The trade union activist said that a joint parliamentary group should inquire into what was going on in the petroleum sector as successive ministers, given the responsibility of managing the vital sector, caused irreparable harm by pursuing agendas inimical to the national economy. The incumbent Minister Wijesekera is not an exception, the trade union leader added.

Had petroleum and water utilities, too, been brought under the Public Utilities Commission, established in 2002, as was originally envisaged, the issues at hand could have been handled in a different way, the SJB activist said.

In spite of the Commission being designated the regulator for petroleum and water utilities, successive governments conveniently refrained from bringing them under the Commission by way of Parliamentary Acts, Ananda Palitha said.
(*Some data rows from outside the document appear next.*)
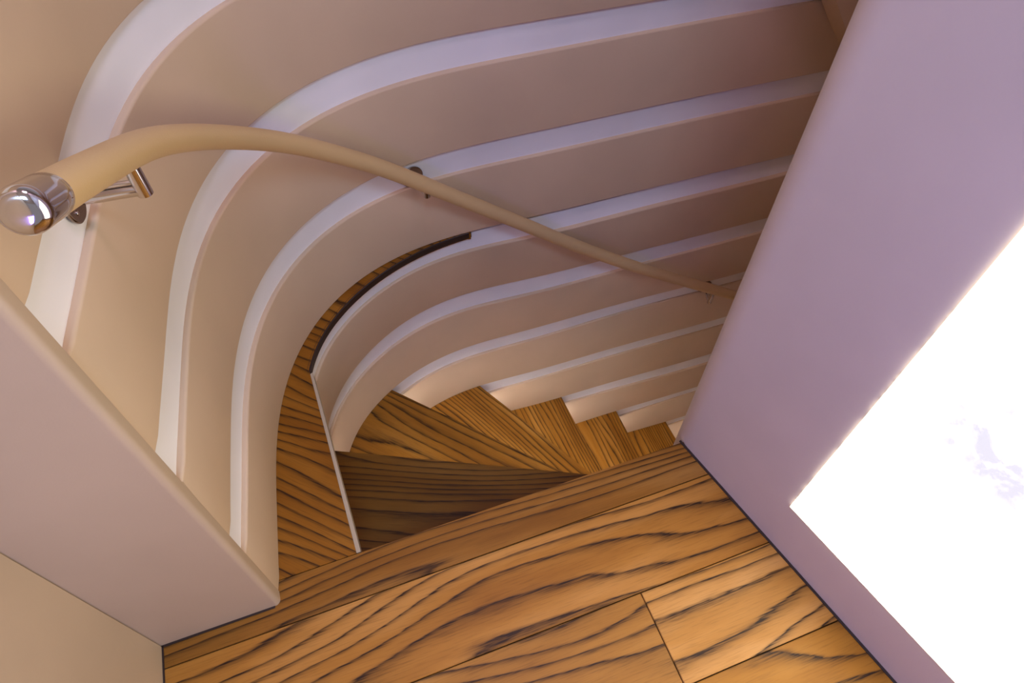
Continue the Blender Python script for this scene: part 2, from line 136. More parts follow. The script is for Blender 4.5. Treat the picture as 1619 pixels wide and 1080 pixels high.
def loft(name, rows, mat, parent=None, smooth=True, auto=0.6, cap=True):
    """rows: list of lists of 3-D points, all of one length; closed section"""
    n = len(rows[0]); m = len(rows)
    verts = [p for r in rows for p in r]
    faces = []
    for j in range(m):
        jj = (j+1) % m
        for i in range(n-1):
            faces.append((j*n+i, j*n+i+1, jj*n+i+1, jj*n+i))
    if cap:
        faces.append(tuple(j*n for j in range(m)))
        faces.append(tuple(j*n+n-1 for j in reversed(range(m))))
    return mesh_obj(name, verts, faces, mat, parent, smooth=smooth, auto=auto)

# ----------------------------------------------------------------- materials
def nodes(name):
    m = bpy.data.materials.new(name); m.use_nodes = True
    nt = m.node_tree; nt.nodes.clear()
    out = nt.nodes.new('ShaderNodeOutputMaterial')
    b = nt.nodes.new('ShaderNodeBsdfPrincipled')
    nt.links.new(b.outputs[0], out.inputs[0])
    return m, nt, b

def N(nt, kind, **kw):
    n = nt.nodes.new(kind)
    for k, v in kw.items():
        if k in n.inputs.keys() if hasattr(n.inputs, 'keys') else False: n.inputs[k].default_value = v
        else: setattr(n, k, v)
    return n

def mathn(nt, op, a, b=None, c=None):
    n = nt.nodes.new('ShaderNodeMath'); n.operation = op
    for i, v in enumerate((a, b, c)):
        if v is None: continue
        if isinstance(v, (int, float)): n.inputs[i].default_value = v
        else: nt.links.new(v, n.inputs[i])
    return n.outputs[0]

def noise(nt, vec, scale, detail=2.0, rough=0.5, dist=0.0):
    n = nt.nodes.new('ShaderNodeTexNoise')
    n.inputs['Scale'].default_value = scale; n.inputs['Detail'].default_value = detail
    n.inputs['Roughness'].default_value = rough; n.inputs['Distortion'].default_value = dist
    nt.links.new(vec, n.inputs['Vector']); return n.outputs['Fac']

def ramp(nt, fac, stops):
    r = nt.nodes.new('ShaderNodeValToRGB'); nt.links.new(fac, r.inputs[0])
    e = r.color_ramp.elements
    while len(e) < len(stops): e.new(0.5)
    for el, (p, c) in zip(e, stops):
        el.position = p; el.color = (c[0], c[1], c[2], 1)
    return r.outputs[0]

def leather(name, col, rough=0.5, bump=0.12, coat=0.0):
    m, nt, b = nodes(name)
    tc = nt.nodes.new('ShaderNodeTexCoord')
    f = noise(nt, tc.outputs['Object'], 420, 3, 0.6)
    g = noise(nt, tc.outputs['Object'], 5, 3, 0.5)
    c2 = tuple(x*0.90 for x in col)
    nt.links.new(ramp(nt, g, [(0.3, c2), (0.7, col)]), b.inputs['Base Color'])
    b.inputs['Roughness'].default_value = rough
    b.inputs['Specular IOR Level'].default_value = 0.35
    bp = nt.nodes.new('ShaderNodeBump'); bp.inputs['Strength'].default_value = bump
    bp.inputs['Distance'].default_value = 0.0006
    nt.links.new(f, bp.inputs['Height']); nt.links.new(bp.outputs[0], b.inputs['Normal'])
    return m

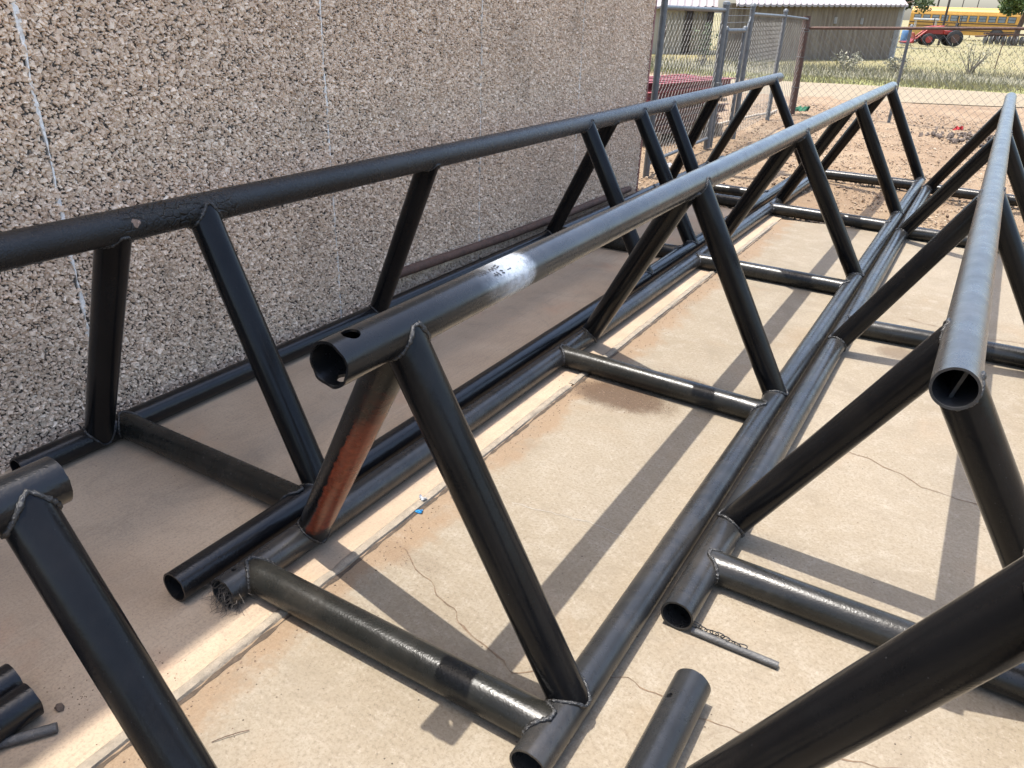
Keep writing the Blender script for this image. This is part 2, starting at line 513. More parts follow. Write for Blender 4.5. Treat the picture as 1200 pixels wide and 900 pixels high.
def mat_apex_a(y0):
    """black paint, cracked tar near the first web, one brown chip"""
    m = mat_pipe('cracked_black_paint', (0.009, 0.0095, 0.0105), 0.26, 0.15, 0.05, 0.03, 0.2, 160, spec=0.35)
    x, y, z = m.xyz()
    v = m.coord()
    zone = m.math('MULTIPLY', m.sstep(y, 1.30 - y0, 1.40 - y0), m.sstep(y, 1.80 - y0, 1.68 - y0))
    ck = m.voronoi(34, m.coord((1, 1, 1)), 'DISTANCE_TO_EDGE')
    crack = m.math('MULTIPLY', m.sstep(ck, 0.10, 0.02), m.math('MULTIPLY', zone, m.sstep(m.noise(13, 4, 0.6, v), 0.40, 0.55)))
    c = m.mix(crack, m.color, (0.0015, 0.0015, 0.0015))
    dd = m.n('VectorMath', operation='DISTANCE')
    tc = m.n('TexCoord'); m.l(tc.outputs['Object'], dd.inputs[0])
    dd.inputs[1].default_value = (0.0045 + 0.048, 1.372 - 1.09, 0.963 + 0.0135)
    chip = m.math('LESS_THAN', m.math('ADD', dd.outputs['Value'], m.math('MULTIPLY', m.math('SUBTRACT', m.noise(55, 3, 0.6, v), 0.5), 0.022)), 0.0125)
    c = m.mix(chip, c, (0.20, 0.135, 0.10))
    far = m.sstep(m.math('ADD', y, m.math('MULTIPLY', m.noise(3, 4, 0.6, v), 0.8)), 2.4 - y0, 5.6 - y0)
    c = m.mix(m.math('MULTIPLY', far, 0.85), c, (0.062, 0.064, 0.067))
    h = m.math('SUBTRACT', m.noise(200, 3, 0.6, v), m.math('MULTIPLY', crack, 2.0))
    h = m.math('ADD', h, m.math('MULTIPLY', zone, m.math('MULTIPLY', m.noise(48, 5, 0.7, v), 3.0)))
    m.bump(h, 0.5, 0.008)
    return m.set(Base_Color=c)

def mat_primer_web(loc_p, d):
    """black web whose lower inner face shows red primer"""
    m = mat_pipe('black_over_red_primer', (0.0065, 0.0065, 0.007), 0.28, 0.0, 0.04, 0.015, 0.06, spec=0.2)
    v = m.coord()
    g = m.n('NewGeometry')
    dot = m.n('VectorMath', operation='DOT_PRODUCT')
    m.l(g.outputs['Normal'], dot.inputs[0])
    dot.inputs[1].default_value = Vector((0.70, -0.57, -0.43)).normalized()
    x, y, z = m.xyz()
    side = m.sstep(m.math('ADD', dot.outputs['Value'], m.math('MULTIPLY', m.math('SUBTRACT', m.noise(16, 5, 0.7, v), 0.5), 0.6)), 0.62, 0.71)
    zone = m.math('MULTIPLY', m.sstep(m.math('ADD', z, m.math('MULTIPLY', m.noise(11, 4, 0.7, v), 0.15)), 0.17, 0.22), m.sstep(m.math('ADD', z, m.math('MULTIPLY', m.noise(6, 4, 0.7, v), 0.4)), 1.0, 0.78))
    f = m.math('MULTIPLY', side, zone)
    c = m.mix(f, m.color, m.ramp(m.noise(60, 4, 0.7, v), [(0.3, (0.10, 0.021, 0.010)), (0.7, (0.235, 0.05, 0.021))]))
    return m.set(Base_Color=c)

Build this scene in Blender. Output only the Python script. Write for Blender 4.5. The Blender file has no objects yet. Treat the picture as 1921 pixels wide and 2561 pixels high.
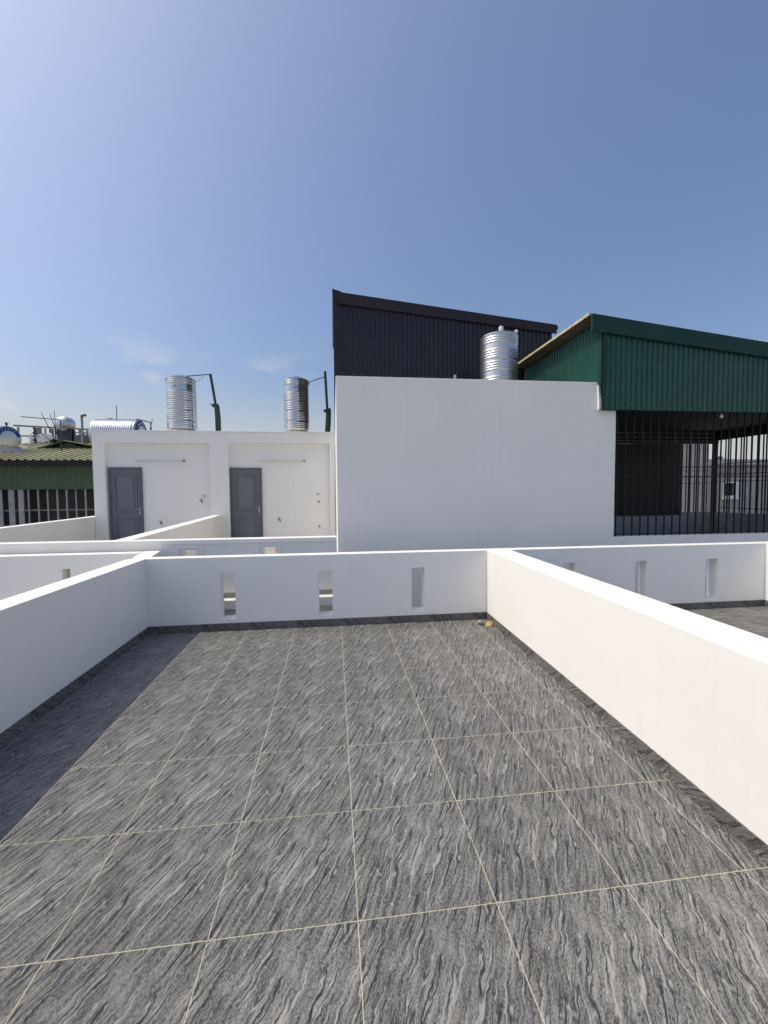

Ananda Palitha pointed out how the Chairman of the Commission, Janaka Ratnayaka, in spite of quite heavy political pressure, stood by the public in the face of relentless pressure exerted by the government, hell-bent on going ahead with massive tariff hikes.

The trade unionist said that all political parties, represented in Parliament, should be held accountable for the developing crisis. According to Ananda Palitha, the non-inclusion of petroleum sector and water services industries was deliberate and meant to prevent the regulator from doing his job, in the interest of the country, consumer and fair play.

Referring to the continuing crisis at the Sapugaskanda oil refinery, Ananda Palitha said that those who disrupted the supply of crude oil, delivered heavy blows to the CEB. “By disrupting operations, they thwarted the supply of naphtha, diesel and furnace oil. Everyone knows who benefits from such disruptions,” Ananda Palitha said.

Commenting on President Ranil Wickremesinghe demanding explanations from the CPC and SriLankan Airlines over the payment of bonuses, at the end of 2022, Ananda Palitha asked how Wickremesinghe, who held the Finance portfolio, didn’t know what was going on.

 

The Wickremesinghe-Rajapaksa government should be ashamed, if it really didn’t know until the workers of those institutions were paid bonuses. Referring to a media statement, issued by the Presidential Media Division (PMD), Tuesday evening, in this regard, Ananda Palitha questioned the status of CPSTL, jointly run by the CPC and Lanka IOC.

Ananda Palitha said that the CPC owed suppliers as much as USD 3 bn whereas the government was down on its knees before the Washington-based International Monetary Fund (IMF) for USD 2.9 bn spread over a period of four years.

Of this staggering amount, the CPC owed USD 700 mn to India and this needed to be settled in March-April this year, Ananda Palitha said, adding that the country owed a further USD 800 mn to other suppliers. There was also a long outstanding payment to Iran, believed to be USD 425 mn.

The political activist alleged that USD 45 mn paid for the procurement of crude oil, under controversial circumstances, was missing.

Meanwhile, the government was in the process of clearing the way for the privatization of both the CEB and the State Banks, he alleged.